I was recently reminded of the Nina Simone quote, “How can you be an artist and not reflect the times?” and used that as my guiding principle while developing this exhibition. I took the title A Still Small Voice from 1 Kings 19:11-13 in the Christian Bible that references the whispered voice of God during a difficult moral choice. This exhibition examines how religion in the United States has played, and continues to play, a major role in Civil Rights and Social Justice movements…both as a positive and negative.  

The pieces included in A Still Small Voice reflect the dichotomy of how religion, both historically and contemporarily, is used to defend systems of belief. One aspect of the exhibition depicts how the religious tenets of faith, love, and unity compelled leaders like Dr. Martin Luther King, Jr. and John Lewis and sustained the masses of civil rights/social justice protestors, while the other side of white supremacists, Christian nationalists, and the Ku Klux Klan often uses religion to justify their hate, xenophobia, and deemed superiority.
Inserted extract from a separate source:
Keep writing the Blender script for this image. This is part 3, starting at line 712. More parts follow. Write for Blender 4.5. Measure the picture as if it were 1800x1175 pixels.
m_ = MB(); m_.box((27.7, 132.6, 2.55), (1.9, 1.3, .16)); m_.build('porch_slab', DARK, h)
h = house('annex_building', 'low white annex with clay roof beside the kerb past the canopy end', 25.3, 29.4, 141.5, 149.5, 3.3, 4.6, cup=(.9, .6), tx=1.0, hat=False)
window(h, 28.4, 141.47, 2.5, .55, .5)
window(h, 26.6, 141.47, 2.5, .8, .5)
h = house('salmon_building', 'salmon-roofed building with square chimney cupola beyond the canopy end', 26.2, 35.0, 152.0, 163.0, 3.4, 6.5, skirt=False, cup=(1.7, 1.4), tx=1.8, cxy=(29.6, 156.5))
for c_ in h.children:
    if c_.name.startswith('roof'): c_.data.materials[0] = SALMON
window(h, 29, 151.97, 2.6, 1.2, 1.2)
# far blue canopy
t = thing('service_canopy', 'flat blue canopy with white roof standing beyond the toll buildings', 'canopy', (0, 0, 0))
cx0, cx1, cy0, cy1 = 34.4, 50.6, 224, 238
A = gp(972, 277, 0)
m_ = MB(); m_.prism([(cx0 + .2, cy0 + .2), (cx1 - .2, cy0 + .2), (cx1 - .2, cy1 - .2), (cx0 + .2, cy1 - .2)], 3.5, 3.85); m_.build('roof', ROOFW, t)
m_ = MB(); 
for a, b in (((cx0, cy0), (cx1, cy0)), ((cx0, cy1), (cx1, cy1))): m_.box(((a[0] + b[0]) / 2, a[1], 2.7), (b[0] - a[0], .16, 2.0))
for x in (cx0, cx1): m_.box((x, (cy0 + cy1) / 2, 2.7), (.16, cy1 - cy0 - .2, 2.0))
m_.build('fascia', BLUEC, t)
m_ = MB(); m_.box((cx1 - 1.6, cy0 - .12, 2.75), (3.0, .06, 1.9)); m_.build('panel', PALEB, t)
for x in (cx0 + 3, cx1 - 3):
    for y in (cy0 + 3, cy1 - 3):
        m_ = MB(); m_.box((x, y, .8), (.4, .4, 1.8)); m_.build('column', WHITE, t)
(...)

This exhibition embraces the message that separate or second-class status is never equal, and cruelty is where we, as decent human beings, must draw the line and simply love one another.

Materials for this project are salvaged from an old 110-year-old church in the deep South with the names of two old ‘valiant Confederate Soldiers hand painted on the stained-glass windows. They were both ministers of the church in the late 1800’s into the early 1900’s. This project has also been quite the journey for me. It’s taken over a year to secure the salvage rights, do the archival research of finding and studying the original church minutes, planning the project, then bringing the entire project to fruition. Another thing I discovered while reading the church minutes was that I had ancestors that went to this church back in the day and I never knew it existed.

What is old is new again. The struggles of spirituality, the struggles of religion, the struggles of combating white supremacy, and the struggles of equality and freedom.

The church pew itself is a rare salesman sample. If you look closely, you will see that each wooden side is different, to give the church options before investing. I hope this project is a reminder that we too have options and a choice.